Il était évident pour moi de mettre en dialogue des nouvelles pièces, certaines œuvres plus anciennes, passerelles qui ancrent une généalogie des préoccupations de l’artiste. Variations acte l’émergence de collages, fragments, accumulations, notes et hors-champs tandis qu’Objectif initie multiple et couleur. Cette dernière survient désormais plus intense parfois pop dans la procession du Bal et dans Fenêtres, œuvres abstraites qui font images, intrinsèquement et dans leur contexte d’exposition. À l’instar de Paupières, cinq petites fenêtres s’entrouvent sans bruit5. Riches de strates de gris, elles évoquent le minéral, le végétal, le charnel, le non figuratif. Il est toujours délicat et courageux de présenter un travail jeune, ici je vois avec affection comment Fenêtres et Paupières ouvrent le travail d’Annabelle Milon. Faire image sans images. Le début d’une abstraction.
RIEN mais RIEN qui soit RIEN.6
Je est multiple, aussi pour ce texte, nous l’avons embrassé à quatre mains — la liberté de l’œil aurait dû depuis longtemps nous mettre en garde.7
Émilie Flory et Vincent Timsit
Bruxelles, octobre 2024
1. Phrase écrite dans une lettre d’Arthur Rimbaud à Paul Demuny le 15 mai 1871.
2. Paul Nougé, René Magritte ou les images défendues, 1943.
3. Références aux œuvres que l’artiste a réalisées en 2024 : Le Bal et Caractères.
4. Lewis Caroll, De l’autre côté du miroir, 1871
5. Paul Nougé in L’Expérience continue, 1966. Recueil de poèmes et d’essais conçu par Nougé avec l’aide amicale et attentive de Marcel Mariën paru aux Éditions de la Revue Les Lèvres Nues à Bruxelles.

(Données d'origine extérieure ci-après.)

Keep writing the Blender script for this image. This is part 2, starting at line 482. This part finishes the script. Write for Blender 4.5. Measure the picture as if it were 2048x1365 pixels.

6. Paul Nougé, La publicité transfigurée, 1925
7. Paul Nougé, La vision déjouée in Fragments, Éd. Labor - Fernand Nathan, 1983.
Vincent Timsit est doctorant en sociologie de l’art à l’EHESS, Paris. Il est membre du CRAL (Centre de recherches sur les arts et le langage, EHESS), membre associé au GRESAC (ULB, Bruxelles) au titre de collaborateur scientifique et membre du groupe de recherche BAMLab (Brussels Art Markets Laboratory, ULB).